- The problem
Without including the pictures, copy out every line below.

- Dataset section
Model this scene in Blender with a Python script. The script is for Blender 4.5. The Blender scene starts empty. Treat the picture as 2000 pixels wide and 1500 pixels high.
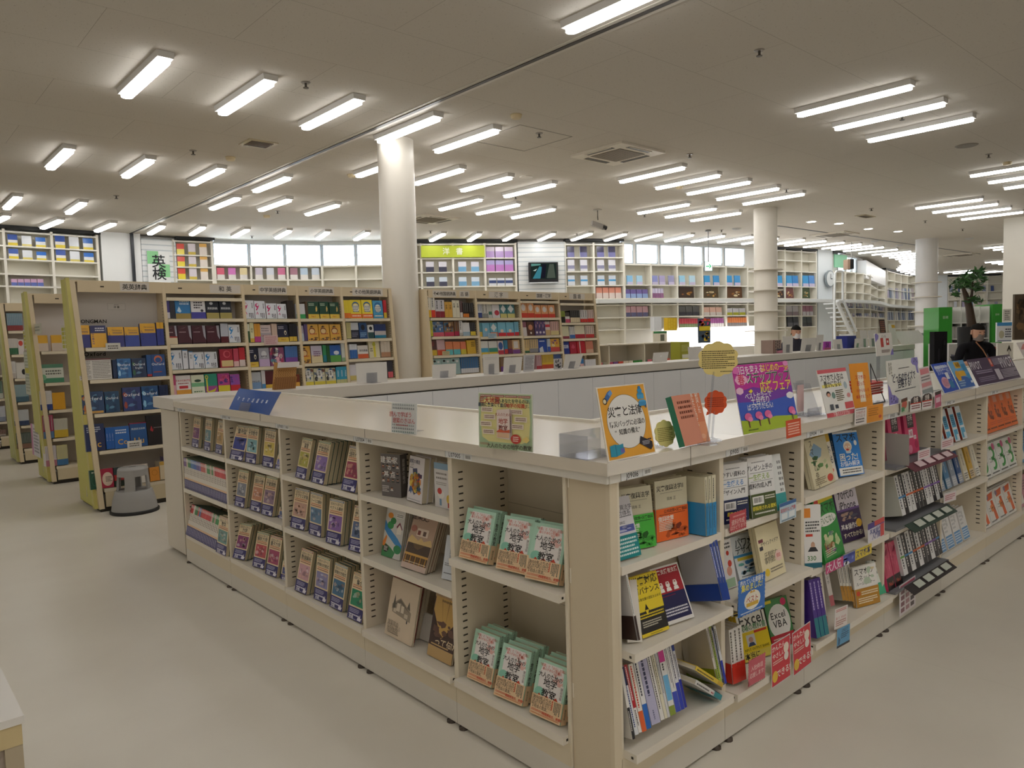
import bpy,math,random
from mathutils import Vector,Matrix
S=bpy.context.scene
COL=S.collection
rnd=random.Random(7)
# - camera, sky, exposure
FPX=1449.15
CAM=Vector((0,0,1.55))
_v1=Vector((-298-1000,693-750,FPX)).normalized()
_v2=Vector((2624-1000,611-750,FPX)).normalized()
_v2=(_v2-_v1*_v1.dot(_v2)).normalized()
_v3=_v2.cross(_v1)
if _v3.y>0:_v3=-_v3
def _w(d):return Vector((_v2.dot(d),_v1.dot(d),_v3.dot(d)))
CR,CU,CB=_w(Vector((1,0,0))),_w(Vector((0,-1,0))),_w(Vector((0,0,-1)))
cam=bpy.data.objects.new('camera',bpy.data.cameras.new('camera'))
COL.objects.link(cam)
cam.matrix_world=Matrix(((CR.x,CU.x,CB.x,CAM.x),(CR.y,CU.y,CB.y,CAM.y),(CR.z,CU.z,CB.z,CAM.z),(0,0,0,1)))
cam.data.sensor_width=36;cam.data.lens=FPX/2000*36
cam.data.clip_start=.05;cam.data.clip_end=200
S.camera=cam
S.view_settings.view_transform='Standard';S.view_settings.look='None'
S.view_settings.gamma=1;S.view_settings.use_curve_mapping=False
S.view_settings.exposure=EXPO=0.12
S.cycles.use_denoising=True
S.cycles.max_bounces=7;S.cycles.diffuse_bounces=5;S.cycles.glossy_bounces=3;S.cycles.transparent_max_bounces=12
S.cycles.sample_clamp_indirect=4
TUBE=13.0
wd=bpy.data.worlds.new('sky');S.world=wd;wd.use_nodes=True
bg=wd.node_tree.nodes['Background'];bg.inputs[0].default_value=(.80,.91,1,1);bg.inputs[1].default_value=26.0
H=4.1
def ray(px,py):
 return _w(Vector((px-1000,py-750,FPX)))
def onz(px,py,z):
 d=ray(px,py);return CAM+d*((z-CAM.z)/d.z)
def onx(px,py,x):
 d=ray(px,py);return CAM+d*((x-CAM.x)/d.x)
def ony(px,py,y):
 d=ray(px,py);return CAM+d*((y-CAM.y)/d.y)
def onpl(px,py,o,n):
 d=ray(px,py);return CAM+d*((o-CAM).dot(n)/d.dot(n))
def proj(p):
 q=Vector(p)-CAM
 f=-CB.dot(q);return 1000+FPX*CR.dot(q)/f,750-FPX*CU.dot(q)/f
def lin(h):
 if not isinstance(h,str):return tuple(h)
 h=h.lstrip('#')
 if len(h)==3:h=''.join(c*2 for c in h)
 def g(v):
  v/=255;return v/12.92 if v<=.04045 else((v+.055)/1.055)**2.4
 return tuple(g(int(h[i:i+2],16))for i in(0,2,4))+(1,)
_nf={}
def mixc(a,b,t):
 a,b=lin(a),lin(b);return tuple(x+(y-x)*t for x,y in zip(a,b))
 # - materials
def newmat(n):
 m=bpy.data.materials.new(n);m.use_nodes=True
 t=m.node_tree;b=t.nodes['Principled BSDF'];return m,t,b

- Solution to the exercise
Model this scene in Blender with a Python script. The script is for Blender 4.5. The Blender scene starts empty. Treat the picture as 2000 pixels wide and 1500 pixels high.
import bpy,math,random
from mathutils import Vector,Matrix
S=bpy.context.scene
COL=S.collection
rnd=random.Random(7)
# - camera, sky, exposure
FPX=1449.15
CAM=Vector((0,0,1.55))
_v1=Vector((-298-1000,693-750,FPX)).normalized()
_v2=Vector((2624-1000,611-750,FPX)).normalized()
_v2=(_v2-_v1*_v1.dot(_v2)).normalized()
_v3=_v2.cross(_v1)
if _v3.y>0:_v3=-_v3
def _w(d):return Vector((_v2.dot(d),_v1.dot(d),_v3.dot(d)))
CR,CU,CB=_w(Vector((1,0,0))),_w(Vector((0,-1,0))),_w(Vector((0,0,-1)))
cam=bpy.data.objects.new('camera',bpy.data.cameras.new('camera'))
COL.objects.link(cam)
cam.matrix_world=Matrix(((CR.x,CU.x,CB.x,CAM.x),(CR.y,CU.y,CB.y,CAM.y),(CR.z,CU.z,CB.z,CAM.z),(0,0,0,1)))
cam.data.sensor_width=36;cam.data.lens=FPX/2000*36
cam.data.clip_start=.05;cam.data.clip_end=200
S.camera=cam
S.view_settings.view_transform='Standard';S.view_settings.look='None'
S.view_settings.gamma=1;S.view_settings.use_curve_mapping=False
S.view_settings.exposure=EXPO=0.12
S.cycles.use_denoising=True
S.cycles.max_bounces=7;S.cycles.diffuse_bounces=5;S.cycles.glossy_bounces=3;S.cycles.transparent_max_bounces=12
S.cycles.sample_clamp_indirect=4
TUBE=13.0
wd=bpy.data.worlds.new('sky');S.world=wd;wd.use_nodes=True
bg=wd.node_tree.nodes['Background'];bg.inputs[0].default_value=(.80,.91,1,1);bg.inputs[1].default_value=26.0
H=4.1
def ray(px,py):
 return _w(Vector((px-1000,py-750,FPX)))
def onz(px,py,z):
 d=ray(px,py);return CAM+d*((z-CAM.z)/d.z)
def onx(px,py,x):
 d=ray(px,py);return CAM+d*((x-CAM.x)/d.x)
def ony(px,py,y):
 d=ray(px,py);return CAM+d*((y-CAM.y)/d.y)
def onpl(px,py,o,n):
 d=ray(px,py);return CAM+d*((o-CAM).dot(n)/d.dot(n))
def proj(p):
 q=Vector(p)-CAM
 f=-CB.dot(q);return 1000+FPX*CR.dot(q)/f,750-FPX*CU.dot(q)/f
def lin(h):
 if not isinstance(h,str):return tuple(h)
 h=h.lstrip('#')
 if len(h)==3:h=''.join(c*2 for c in h)
 def g(v):
  v/=255;return v/12.92 if v<=.04045 else((v+.055)/1.055)**2.4
 return tuple(g(int(h[i:i+2],16))for i in(0,2,4))+(1,)
_nf={}
def mixc(a,b,t):
 a,b=lin(a),lin(b);return tuple(x+(y-x)*t for x,y in zip(a,b))
 # - materials
def newmat(n):
 m=bpy.data.materials.new(n);m.use_nodes=True
 t=m.node_tree;b=t.nodes['Principled BSDF'];return m,t,b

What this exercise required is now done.